For the F100 engine (can't speak for the F110), the major throttle positions (Power Lever Angle - PLA) are:
0 degrees - cutoff
16 degrees - Idle
86 degrees - Intermediate or Military
91 degrees - Min AB
130 degrees - Max AB

With the landing gear handle down, the nozzle is open to approximately 80% - 90% at Idle. It ramps closed to approximately 10% open as the throttle is advanced to 50 degrees. It stays fixed at the 10% open position as the throttle is advanced toward Intermediate. With the landing gear handle up, the nozzle stays at that 10% position all the way down to Idle.

At around 80 degrees PLA to Intermediate, the -220 and -229 engines pick up a Fan airflow vs Engine Pressure Ratio (EPR) schedule that trims the nozzle position slightly up or down from that 10% nominal number, but it will stay in the 5% to 15% range under normal conditions. The -100/-200 engines trimmed nozzle position to maintain a N1 fan speed to N2 core speed ratio at Intermediate and above, with similar nozzle position results.

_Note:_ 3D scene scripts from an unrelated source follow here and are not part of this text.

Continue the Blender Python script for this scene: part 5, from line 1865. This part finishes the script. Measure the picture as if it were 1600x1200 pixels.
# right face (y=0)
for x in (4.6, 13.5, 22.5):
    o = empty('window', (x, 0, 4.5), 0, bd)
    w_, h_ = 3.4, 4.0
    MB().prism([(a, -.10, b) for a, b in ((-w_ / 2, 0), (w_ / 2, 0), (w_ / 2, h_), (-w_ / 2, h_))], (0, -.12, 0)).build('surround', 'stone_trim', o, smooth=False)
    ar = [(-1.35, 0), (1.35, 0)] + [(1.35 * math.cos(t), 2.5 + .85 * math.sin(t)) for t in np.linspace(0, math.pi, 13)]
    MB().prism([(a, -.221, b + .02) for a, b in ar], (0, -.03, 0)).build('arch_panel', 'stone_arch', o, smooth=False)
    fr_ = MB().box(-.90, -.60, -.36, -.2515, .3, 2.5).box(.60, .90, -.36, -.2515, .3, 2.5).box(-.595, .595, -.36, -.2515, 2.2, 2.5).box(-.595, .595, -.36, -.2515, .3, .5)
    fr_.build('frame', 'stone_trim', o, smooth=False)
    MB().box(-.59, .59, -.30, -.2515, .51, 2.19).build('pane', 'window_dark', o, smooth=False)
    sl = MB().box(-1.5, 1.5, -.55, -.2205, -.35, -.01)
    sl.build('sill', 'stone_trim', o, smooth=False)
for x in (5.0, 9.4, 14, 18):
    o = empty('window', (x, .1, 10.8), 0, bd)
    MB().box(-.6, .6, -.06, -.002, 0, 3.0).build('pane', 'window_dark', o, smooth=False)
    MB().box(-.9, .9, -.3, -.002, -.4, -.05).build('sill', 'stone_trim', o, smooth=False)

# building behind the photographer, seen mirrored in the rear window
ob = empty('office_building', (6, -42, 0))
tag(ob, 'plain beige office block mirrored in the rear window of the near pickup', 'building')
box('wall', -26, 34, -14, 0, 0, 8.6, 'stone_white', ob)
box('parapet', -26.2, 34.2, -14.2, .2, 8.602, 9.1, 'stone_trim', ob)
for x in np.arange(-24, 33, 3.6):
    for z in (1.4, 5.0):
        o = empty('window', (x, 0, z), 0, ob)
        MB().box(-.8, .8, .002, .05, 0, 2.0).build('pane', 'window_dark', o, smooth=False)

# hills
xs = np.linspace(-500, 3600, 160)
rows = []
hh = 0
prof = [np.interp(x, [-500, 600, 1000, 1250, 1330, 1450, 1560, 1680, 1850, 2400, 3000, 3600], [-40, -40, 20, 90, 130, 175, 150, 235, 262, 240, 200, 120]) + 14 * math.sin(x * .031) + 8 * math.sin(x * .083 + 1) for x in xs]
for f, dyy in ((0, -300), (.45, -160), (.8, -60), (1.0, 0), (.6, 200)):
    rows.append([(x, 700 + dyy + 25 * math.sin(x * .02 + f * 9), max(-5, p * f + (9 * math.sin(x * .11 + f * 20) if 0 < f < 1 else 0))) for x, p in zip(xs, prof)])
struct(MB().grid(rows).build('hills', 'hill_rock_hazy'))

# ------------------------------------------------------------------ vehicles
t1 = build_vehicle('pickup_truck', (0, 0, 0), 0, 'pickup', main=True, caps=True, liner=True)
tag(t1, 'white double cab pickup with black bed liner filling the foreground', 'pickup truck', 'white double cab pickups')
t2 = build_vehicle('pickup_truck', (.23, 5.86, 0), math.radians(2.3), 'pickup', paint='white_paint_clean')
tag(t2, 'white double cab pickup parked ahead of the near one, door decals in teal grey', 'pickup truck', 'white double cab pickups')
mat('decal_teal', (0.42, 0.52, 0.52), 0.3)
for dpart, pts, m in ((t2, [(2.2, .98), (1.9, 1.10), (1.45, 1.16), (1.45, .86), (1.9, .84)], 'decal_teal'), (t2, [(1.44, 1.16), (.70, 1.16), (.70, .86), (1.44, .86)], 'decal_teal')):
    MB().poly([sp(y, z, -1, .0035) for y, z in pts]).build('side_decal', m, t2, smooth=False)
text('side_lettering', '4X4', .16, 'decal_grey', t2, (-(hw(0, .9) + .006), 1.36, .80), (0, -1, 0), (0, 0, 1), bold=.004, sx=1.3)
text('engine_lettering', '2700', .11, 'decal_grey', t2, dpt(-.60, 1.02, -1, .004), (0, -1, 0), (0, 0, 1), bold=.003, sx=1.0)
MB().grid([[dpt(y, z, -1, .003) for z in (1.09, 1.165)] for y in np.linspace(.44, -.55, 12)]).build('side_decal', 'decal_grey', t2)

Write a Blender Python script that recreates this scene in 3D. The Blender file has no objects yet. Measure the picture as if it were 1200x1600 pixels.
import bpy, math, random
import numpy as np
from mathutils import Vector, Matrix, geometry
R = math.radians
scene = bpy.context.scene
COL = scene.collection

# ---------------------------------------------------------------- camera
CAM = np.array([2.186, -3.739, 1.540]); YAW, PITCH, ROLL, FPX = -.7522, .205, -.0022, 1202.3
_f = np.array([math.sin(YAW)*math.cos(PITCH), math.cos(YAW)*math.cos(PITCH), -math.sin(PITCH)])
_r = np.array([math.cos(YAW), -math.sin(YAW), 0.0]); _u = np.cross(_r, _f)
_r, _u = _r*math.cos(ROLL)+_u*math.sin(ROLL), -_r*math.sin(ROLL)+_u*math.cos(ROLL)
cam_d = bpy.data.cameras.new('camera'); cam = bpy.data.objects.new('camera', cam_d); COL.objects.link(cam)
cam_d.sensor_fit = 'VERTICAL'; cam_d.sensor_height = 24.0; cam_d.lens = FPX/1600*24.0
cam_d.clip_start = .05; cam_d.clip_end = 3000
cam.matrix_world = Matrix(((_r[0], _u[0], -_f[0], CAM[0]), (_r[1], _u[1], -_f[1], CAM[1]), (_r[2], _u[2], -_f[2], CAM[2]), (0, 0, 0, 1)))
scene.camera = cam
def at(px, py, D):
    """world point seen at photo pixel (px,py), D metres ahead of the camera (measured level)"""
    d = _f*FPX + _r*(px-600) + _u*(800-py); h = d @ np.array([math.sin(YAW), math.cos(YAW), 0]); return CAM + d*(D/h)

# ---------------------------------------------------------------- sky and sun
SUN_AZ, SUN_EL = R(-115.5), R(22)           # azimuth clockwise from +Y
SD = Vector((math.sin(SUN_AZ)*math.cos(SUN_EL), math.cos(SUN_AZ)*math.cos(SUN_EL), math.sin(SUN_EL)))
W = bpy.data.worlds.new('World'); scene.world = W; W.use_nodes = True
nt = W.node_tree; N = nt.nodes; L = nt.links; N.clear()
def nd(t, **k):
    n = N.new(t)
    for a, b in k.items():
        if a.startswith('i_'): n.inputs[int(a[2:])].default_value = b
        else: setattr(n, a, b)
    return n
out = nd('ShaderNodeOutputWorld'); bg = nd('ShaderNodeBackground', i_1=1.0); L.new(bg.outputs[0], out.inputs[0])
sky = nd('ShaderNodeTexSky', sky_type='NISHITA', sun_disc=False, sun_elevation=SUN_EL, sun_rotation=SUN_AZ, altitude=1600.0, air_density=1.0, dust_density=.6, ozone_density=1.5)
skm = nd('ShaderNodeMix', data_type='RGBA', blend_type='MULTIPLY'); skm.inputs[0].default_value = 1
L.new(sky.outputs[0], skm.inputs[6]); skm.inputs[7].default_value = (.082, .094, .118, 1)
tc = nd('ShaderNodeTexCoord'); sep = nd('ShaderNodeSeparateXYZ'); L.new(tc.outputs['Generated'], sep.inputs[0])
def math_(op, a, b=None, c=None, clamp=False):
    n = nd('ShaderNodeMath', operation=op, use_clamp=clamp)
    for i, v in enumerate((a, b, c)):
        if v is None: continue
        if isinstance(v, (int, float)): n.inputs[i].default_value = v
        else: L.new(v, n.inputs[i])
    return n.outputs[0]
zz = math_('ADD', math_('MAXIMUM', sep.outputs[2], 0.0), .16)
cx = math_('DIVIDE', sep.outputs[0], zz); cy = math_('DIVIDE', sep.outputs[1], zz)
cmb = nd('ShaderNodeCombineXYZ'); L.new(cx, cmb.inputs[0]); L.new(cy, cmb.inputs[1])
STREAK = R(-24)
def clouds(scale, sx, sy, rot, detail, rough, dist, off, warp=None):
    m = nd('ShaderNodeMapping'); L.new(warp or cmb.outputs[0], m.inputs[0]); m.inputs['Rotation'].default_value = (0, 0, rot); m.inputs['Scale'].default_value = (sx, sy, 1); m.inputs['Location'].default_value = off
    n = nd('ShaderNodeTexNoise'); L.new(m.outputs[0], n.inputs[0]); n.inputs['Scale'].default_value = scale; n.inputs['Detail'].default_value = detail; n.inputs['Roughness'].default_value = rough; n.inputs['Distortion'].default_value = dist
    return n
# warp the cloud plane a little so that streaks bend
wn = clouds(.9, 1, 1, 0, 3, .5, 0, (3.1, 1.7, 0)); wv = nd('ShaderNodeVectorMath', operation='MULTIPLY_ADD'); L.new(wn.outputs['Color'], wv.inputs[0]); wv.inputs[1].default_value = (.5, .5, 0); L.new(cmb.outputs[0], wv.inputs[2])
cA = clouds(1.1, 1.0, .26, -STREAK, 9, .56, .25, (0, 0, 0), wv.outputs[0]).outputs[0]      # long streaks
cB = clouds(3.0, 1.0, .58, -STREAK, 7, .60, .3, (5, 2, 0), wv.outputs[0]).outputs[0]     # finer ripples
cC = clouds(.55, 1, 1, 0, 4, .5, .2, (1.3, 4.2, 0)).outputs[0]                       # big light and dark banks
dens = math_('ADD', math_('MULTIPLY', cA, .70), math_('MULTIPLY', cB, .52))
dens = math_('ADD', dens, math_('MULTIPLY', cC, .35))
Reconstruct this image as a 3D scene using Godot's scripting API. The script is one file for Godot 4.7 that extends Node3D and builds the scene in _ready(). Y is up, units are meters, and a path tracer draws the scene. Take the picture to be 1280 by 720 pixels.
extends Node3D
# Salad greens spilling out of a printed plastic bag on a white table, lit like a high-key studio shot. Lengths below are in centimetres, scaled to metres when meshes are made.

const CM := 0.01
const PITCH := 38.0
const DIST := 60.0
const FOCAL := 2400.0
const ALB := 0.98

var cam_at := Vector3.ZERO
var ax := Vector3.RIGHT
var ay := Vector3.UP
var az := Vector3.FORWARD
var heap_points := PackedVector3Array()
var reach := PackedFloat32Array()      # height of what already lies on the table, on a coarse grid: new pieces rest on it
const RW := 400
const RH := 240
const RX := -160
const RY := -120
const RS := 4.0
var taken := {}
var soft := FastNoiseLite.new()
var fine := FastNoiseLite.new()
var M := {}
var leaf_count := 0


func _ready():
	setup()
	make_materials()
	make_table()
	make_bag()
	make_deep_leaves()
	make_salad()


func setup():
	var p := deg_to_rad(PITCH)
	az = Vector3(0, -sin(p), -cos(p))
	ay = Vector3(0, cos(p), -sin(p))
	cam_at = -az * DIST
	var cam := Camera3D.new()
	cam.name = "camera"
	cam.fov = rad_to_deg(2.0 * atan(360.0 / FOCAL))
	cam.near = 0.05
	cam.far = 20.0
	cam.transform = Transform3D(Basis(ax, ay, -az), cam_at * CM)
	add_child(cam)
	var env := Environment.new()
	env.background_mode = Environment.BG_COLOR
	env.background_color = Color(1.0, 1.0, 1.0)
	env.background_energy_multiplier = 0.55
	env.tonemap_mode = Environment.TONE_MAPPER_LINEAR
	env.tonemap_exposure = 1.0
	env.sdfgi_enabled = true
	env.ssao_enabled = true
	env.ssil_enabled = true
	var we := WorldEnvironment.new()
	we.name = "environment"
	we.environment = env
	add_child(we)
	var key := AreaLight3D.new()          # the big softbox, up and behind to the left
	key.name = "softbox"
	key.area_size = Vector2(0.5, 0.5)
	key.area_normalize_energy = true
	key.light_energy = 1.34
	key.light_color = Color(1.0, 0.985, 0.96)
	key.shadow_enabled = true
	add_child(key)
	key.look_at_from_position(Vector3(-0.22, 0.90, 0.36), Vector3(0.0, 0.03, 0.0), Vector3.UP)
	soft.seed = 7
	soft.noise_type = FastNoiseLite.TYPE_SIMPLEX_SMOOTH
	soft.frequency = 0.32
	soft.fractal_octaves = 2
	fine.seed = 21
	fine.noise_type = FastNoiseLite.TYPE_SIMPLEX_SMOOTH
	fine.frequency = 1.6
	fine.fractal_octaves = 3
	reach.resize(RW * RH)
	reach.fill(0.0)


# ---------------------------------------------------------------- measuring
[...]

In AB, the nozzle opens on a nominal AB fuel flow to nozzle position schedule. At Min AB, the nozzle opens to around 15 - 20%, then continues to open to 70 - 90% as the PLA is advanced to Max AB, depending on flight conditions and engine model. This nozzle position is trimmed from that nominal schedule to maintain the N1 to EPR schedule (-220 and -229), or to maintain the N1 to N2 schedule (-100 and -200)

In backup control mode (-200 BUC, -220 & -229 SEC), the nozzle is fully closed all the way to the minimum 0% to -2% from Idle to Intermediate. For the -220 and -229, AB is inhibited in SEC regardless of PLA position. In the -200, the pilot was prohibited from using AB, since moving the PLA into AB would still get AB fuel flow and ignition but the nozzle would remain closed and the engine would immediately stall. The SEC system on the -220/-229 is 1000% better than the BUC system on the -200 for this reason and many more.

For you last question, the engine schedule is intended for a relatively linear relationship between PLA and thrust at any particular flight condition. Fuel flow is whatever it has to be (within the engine operability and durability limits) to make that happen. Fuel flow does increase with increased PLA, but it is not linear. The -100 / -200 engines schedule core fuel flow against a Core N2 schedule, with the EEC supervisory control trimming that core fuel flow to achieve the desired N2 speed and FTIT turbine temperature, while trimming nozzle position to achieve the desired N1 speed. The -220 and -229 engine DEEC full authority electronic control schedules fuel flow to achieve the desired N1 fan speed at any commanded PLA position (while respecting the N2 core speed, temperature, and operability limits), and trims nozzle position to achieve the desired EPR for that N1 fan speed near Intermediate and in AB.